Bütün olup biten rezaletlere, Türkiye’den başka neredeyse hiç tepki gösterenler ve kınayanlar olmadı. Amerika’dan Kıta Avrupası’na kadar bırakanız bütün Hristiyan dünyasını bir yana, 25 Arap devletinin bile neredeyse hiçbirisi ne tepki gösterdi nede kınadı. Zaten Filistin’de bütün bu olup bitenler “Yahudi –Hristiyan Haçlı İttifakı” ile oluyor. Bu sebepten, bu ittifak devletlerinin tepki göstermemesi, kınamaması normaldir. Ama, 100 milyonluk Arap Dünyası ve 1.5 milyarlık İslam dünyasından Türkiye dışında (çok sınırlı da olsa) niye sahip çıkan yok!. Böyle bir Müslümanlık ve Müslüman dünyasız olur mu?
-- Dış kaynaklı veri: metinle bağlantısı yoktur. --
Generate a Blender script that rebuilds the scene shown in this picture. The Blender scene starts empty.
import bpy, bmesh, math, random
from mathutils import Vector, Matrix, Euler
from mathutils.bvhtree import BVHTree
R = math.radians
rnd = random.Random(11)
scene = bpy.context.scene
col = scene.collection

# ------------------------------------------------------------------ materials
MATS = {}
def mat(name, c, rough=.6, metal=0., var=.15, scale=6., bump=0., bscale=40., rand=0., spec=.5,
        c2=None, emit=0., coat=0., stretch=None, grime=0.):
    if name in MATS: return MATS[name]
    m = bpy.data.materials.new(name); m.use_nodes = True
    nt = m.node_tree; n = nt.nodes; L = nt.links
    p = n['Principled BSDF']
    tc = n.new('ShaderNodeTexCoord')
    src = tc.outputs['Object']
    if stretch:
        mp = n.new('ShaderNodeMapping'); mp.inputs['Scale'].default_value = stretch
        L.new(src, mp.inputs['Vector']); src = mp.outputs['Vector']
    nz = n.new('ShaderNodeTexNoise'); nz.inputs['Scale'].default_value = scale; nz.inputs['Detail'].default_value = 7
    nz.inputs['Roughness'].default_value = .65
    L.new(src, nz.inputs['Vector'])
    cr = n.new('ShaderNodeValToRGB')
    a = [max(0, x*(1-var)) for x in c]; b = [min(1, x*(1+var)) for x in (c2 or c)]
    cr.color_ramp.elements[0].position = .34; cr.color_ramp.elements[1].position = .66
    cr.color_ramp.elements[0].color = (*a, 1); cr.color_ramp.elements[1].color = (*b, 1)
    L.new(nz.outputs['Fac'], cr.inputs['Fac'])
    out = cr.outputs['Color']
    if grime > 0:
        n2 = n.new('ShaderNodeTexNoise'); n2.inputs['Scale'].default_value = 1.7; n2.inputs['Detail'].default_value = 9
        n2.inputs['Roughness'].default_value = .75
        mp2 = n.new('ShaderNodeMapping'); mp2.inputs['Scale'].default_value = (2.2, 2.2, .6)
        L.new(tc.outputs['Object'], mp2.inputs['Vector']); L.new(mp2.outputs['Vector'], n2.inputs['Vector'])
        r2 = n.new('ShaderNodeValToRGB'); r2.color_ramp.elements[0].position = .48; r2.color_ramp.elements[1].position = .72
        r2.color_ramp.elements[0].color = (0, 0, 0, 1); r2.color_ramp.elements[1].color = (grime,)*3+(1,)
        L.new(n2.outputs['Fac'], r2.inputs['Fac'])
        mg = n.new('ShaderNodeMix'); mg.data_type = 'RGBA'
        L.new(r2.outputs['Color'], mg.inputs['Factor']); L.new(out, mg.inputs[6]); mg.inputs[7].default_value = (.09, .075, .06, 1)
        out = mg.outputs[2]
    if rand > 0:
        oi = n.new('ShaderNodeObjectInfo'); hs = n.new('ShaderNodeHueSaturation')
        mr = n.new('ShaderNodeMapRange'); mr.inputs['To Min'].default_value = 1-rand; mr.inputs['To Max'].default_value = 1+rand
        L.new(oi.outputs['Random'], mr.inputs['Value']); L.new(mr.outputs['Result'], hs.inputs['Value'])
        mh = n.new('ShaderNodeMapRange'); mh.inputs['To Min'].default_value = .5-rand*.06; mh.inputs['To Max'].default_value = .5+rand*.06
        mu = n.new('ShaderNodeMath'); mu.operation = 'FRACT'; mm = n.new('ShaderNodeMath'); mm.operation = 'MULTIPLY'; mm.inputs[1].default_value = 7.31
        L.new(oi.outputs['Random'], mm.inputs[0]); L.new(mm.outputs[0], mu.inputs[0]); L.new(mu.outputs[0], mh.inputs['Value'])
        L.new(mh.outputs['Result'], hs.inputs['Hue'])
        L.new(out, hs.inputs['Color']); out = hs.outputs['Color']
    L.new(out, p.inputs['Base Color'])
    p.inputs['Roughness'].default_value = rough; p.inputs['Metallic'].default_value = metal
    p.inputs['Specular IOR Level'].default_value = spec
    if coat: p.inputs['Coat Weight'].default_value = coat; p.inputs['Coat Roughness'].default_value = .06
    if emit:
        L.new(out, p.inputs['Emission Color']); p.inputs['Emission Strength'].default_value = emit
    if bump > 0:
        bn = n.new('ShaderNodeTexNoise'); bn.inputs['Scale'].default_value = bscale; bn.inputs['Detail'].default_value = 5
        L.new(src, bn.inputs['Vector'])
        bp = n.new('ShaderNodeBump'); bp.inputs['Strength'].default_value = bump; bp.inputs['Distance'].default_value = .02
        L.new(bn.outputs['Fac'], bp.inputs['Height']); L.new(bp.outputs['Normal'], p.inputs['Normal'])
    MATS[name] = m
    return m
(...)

Üstlerine sanki “ölü toprağı” serpilmiştir.
Geniş bir tarih perspektifinden bakılırsa, işin daha da garip bir yanı, yaklaşık 1000 yıl önce, Filistin’deki “Mazlum Yahudiler” i Hristiyan Ortodoks Bizans’ın zulmünden biz Müslümanlar kurtarmıştık. 2021 yılında ise o kurtardığımız Yahudilerin torunları, bu sefer de sırf Müslüman oldukları için biz Müslümanlara zulmediyorlar ve giderek onları “soykırım” a tabi tutarak “Müslümansız bir Filistin” hayal ediyorlar. Oldu mu şimdi bu? Yukarıdan beri anlattığımız bütün bu olumsuzluklara “NANKÖRLÜĞÜN DANİSTASINI YAPMAK ” demezler mi?